Creative endeavors were regarded as cottage industry crafts.  Lots of manual labor, little profit.  But I saw a world beyond craft sales.  I wanted to have my own column in a magazine and publish my stories in books.  Display my art on book covers and advertisements.  See my photo’s in journals and coffee table books.  Design clothes and merchandise.  Most of all, I wanted to make epic movies like Cecil B. DeMille, Sergio Leone and John Huston.  Not very likely to happen for a middle class suburbia girl.

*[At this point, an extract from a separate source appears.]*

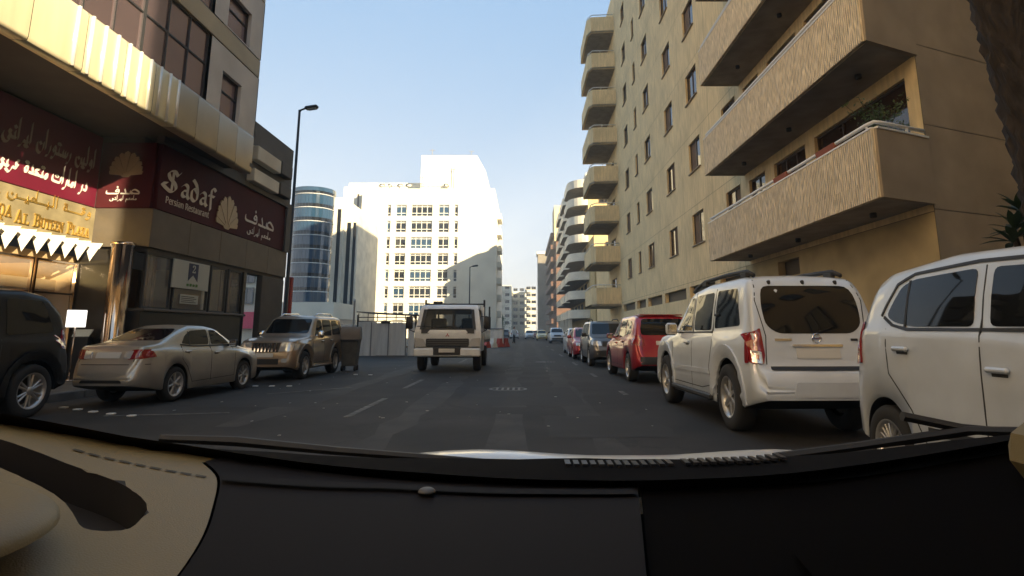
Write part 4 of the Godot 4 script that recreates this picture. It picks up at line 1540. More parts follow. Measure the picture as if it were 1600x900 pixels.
func silver_sedan() -> void:
	var c := new_car("parked_sedan", "silver parked saloon car seen from behind before the dark granite wall", "saloon car", V(-6.92, 0, 11.95), deg_to_rad(-2.9), "vehicles parked along the left kerb")
	c.root.scale = Vector3(.92, 1, 1)
	var L := 4.2
	var sp := {"len": L, "R": .31, "rim": .21, "tw": .2, "arch": .365, "axles": [.86, 3.2], "inset": .02, "tuck": .94,
		"top": [[0, .55], [.06, .68], [.25, .80], [1.1, .95], [1.25, 1.0], [1.85, 1.32], [2.2, 1.37], [2.7, 1.37], [3.0, 1.29], [3.6, 1.06], [3.75, 1.03], [4.02, 1.0], [4.08, .88], [4.12, .72], [4.17, .68], [L, .55]],
		"belt": [[0, .5], [.2, .72], [1.0, .86], [3.3, .95], [3.9, .94], [4.05, .82], [4.12, .64], [L, .5]],
		"hw": [[0, .48], [.08, .58], [.3, .68], [.7, .72], [3.5, .72], [3.9, .69], [4.1, .62], [L, .52]],
		"hwt": [[0, .4], [.3, .58], [1.1, .62], [1.9, .50], [2.8, .50], [3.3, .53], [3.7, .6], [4.05, .58], [L, .45]],
		"yb": [[0, .28], [.4, .19], [3.3, .19], [3.7, .26], [L, .36]]}
	car_body(c, sp, M.paint_silver)
	wheels(c, sp, M.tyre, M.rim_silver, "seven")
	fit(c, sp, M.paint_silver, {
		"windows": [[1.46, 1.0, 2.12, 1.0, 2.12, 1.285, 1.90, 1.275, 1.62, 1.12], [2.2, 1.0, 2.78, 1.005, 3.06, 1.03, 2.92, 1.17, 2.72, 1.265, 2.2, 1.29]],
		"seals": [[1.38, .975, 2.7, .975, 3.1, 1.01], [2.82, 1.0, 2.80, 1.25]],
		"rear": [-.53, 1.09, .53, 1.09, .43, 1.30, -.43, 1.30], "front": [-.56, 1.02, .56, 1.02, .45, 1.30, -.45, 1.30],
		"doors": [[2.16, .3, 2.16, 1.3], [1.3, .34, 1.28, .8, 1.36, .97], [1.3, .34, 2.75, .32, 2.92, .6, 3.1, .76, 3.08, 1.0]],
		"gaps": [["rear", P2([-.52, .74, -.50, .98])], ["rear", P2([.52, .74, .50, .98])], ["rear", P2([-.56, .70, .56, .70])], ["side", P2([3.9, .70, 4.1, .70])]],
		"handles": [[2.0, .84], [2.95, .88]], "mirror": [1.5, .98], "mirror_paint": M.trim_black,
		"lamps": [["taillight", M.lamp_red, "rear", [.40, .78, .66, .80, .64, .95, .42, .94], .012], ["reversing_lamp", M.lamp_clear, "rear", [.30, .79, .44, .79, .46, .93, .33, .91], .014], ["taillight", M.lamp_red, "side", [3.78, .82, 4.05, .80, 4.03, .93, 3.86, .92], .01], ["headlight", M.lamp_clear, "front", [.34, .58, .56, .6, .56, .72, .34, .68], .01]],
		"plain": [["number_plate", M.plate_white, "rear", [-.23, .80, .23, .80, .23, .90, -.23, .90], .01], ["bumper_insert", M.trim_black, "rear", [-.40, .40, .40, .40, .36, .45, -.36, .45], .01]]})

func bronze_suv() -> void:
	var c := new_car("parked_suv", "bronze parked SUV with upright chrome grille facing the lens", "suv", V(-6.62, 0, 17.2), PI, "vehicles parked along the left kerb")
	var L := 4.3
	var sp := {"len": L, "R": .365, "rim": .23, "tw": .24, "arch": .44, "axles": [.78, 3.28], "inset": .0,
		"top": [[0, .62], [.05, .90], [.14, 1.0], [.5, 1.07], [1.15, 1.13], [1.3, 1.2], [1.75, 1.62], [2.0, 1.70], [3.6, 1.72], [3.9, 1.68], [4.1, 1.3], [4.18, 1.0], [4.22, .75], [L, .6]],
		"belt": [[0, .56], [.1, .86], [.4, .98], [1.2, 1.05], [3.9, 1.1], [4.1, 1.05], [4.2, .7], [L, .55]],
		"hw": [[0, .60], [.06, .68], [.2, .75], [.5, .78], [3.9, .78], [4.2, .74], [L, .66]],
		"hwt": [[0, .54], [.2, .66], [1.2, .68], [1.8, .59], [3.7, .6], [4.1, .66], [L, .6]],
		"yb": [[0, .36], [.3, .26], [.6, .25], [3.7, .27], [4.0, .36], [L, .42]]}
	car_body(c, sp, M.paint_bronze)
	wheels(c, sp, M.tyre, M.rim_silver, "six")
	arches(c, sp, M.paint_bronze, .445, .56)
	fit(c, sp, M.paint_bronze, {
		"windows": [[1.52, 1.13, 2.16, 1.13, 2.16, 1.58, 1.90, 1.57], [2.25, 1.13, 2.95, 1.13, 2.95, 1.59, 2.25, 1.59], [3.05, 1.15, 3.8, 1.17, 3.66, 1.58, 3.05, 1.59]],
		"front": [-.60, 1.20, .60, 1.20, .54, 1.60, -.54, 1.60], "rear": [-.5, 1.2, .5, 1.2, .5, 1.6, -.5, 1.6],
		"doors": [[1.34, .40, 1.30, 1.08], [2.2, .38, 2.2, 1.1], [1.34, .40, 2.75, .4, 2.95, .8, 3.0, 1.1]],
		"handles": [[2.03, .98], [2.82, 1.0]], "mirror": [1.62, 1.14], "mirror_paint": M.chrome_car, "mirror_size": Vector3(.18, .2, .1),
		"lamps": [["headlight", M.lamp_clear, "front", [.34, .74, .66, .75, .70, .95, .40, .97], .012], ["headlight", M.lamp_clear, "side", [.12, .76, .34, .80, .36, .92, .18, .93], .012], ["fog_lamp", M.lamp_clear, "front", [.44, .47, .58, .47, .58, .57, .44, .57], .012]],
		"plain": [["grille", M.trim_black, "front", [-.34, .72, .34, .72, .36, .96, -.36, .96], .008], ["bumper_opening", M.trim_black, "front", [-.36, .42, .36, .42, .36, .56, -.36, .56], .01], ["number_plate", M.plate_white, "front", [-.22, .60, .22, .60, .22, .70, -.22, .70], .02], ["chrome_bumper", M.chrome_car, "front", [.42, .60, .68, .60, .68, .64, .42, .64], .012]]})
	for i in 7:
		var x := -.27 + .09 * i
		patch(c, "grille_bar", PackedVector2Array([Vector2(x - .018, .735), Vector2(x + .018, .735), Vector2(x + .018, .945), Vector2(x - .018, .945)]), "front", M.chrome_car, .022, false)
	for side in [1.0, -1.0]:
		var g := G.new()
		g.bev(Vector3(.76 * side, .31, 2.05 - L / 2), Vector3(.15, .06, 1.6), .02)
		part("side_step", g, c.root, M.paint_bronze)
		g = G.new(true)
		g.tube([Vector3(.5 * side, 1.68, 2.0 - L / 2), Vector3(.5 * side, 1.76, 2.25 - L / 2), Vector3(.5 * side, 1.78, 3.3 - L / 2), Vector3(.5 * side, 1.71, 3.6 - L / 2)], .022, 6)
		part("roof_rail", g, c.root, M.chrome_car)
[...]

Careers slightly outside of the norm lacked imagination.  Thus, because I excelled in math, my parents envisioned a career in accounting.  The only creativity I could find in that involved food – fudging the numbers and cooking the books.  I was bored to tears and quit.  My head was off into astronomy, physics and mechanics.  I had a love affair with cars.  Exploration of these pursuits were confined to books, museum visits, and much to my parents chagrin, tinkering with mechanical beings – including the car.

Womanhood arrived, dragging with it, office work, the killer of imagination.

Severely strangled, but not snuffed out, all my interests stayed with me through an emotional adulthood.  They surfaced occasionally, wrecked havoc with the boredom of office work, fought with me constantly to be expressed and whenever possible completely took over all my senses and caused me to quit viable jobs.  Left and right brain waged war.

Enter the digital age.  My knight in shining armor.

Publish?  Design?  Create?  Permission granted!  No panel of judges to determine if I am worthy.  Software and hardware abound!  Upon the discovery of this new world, I plunged in with a custom built computer, affording me ten years of epic film making.  Bless the internet – I publish books, design merchandise, I have my own Blog!

I don’t much care if no one ever sees my stuff.  I am a child once more.  That is enough.  My second childhood.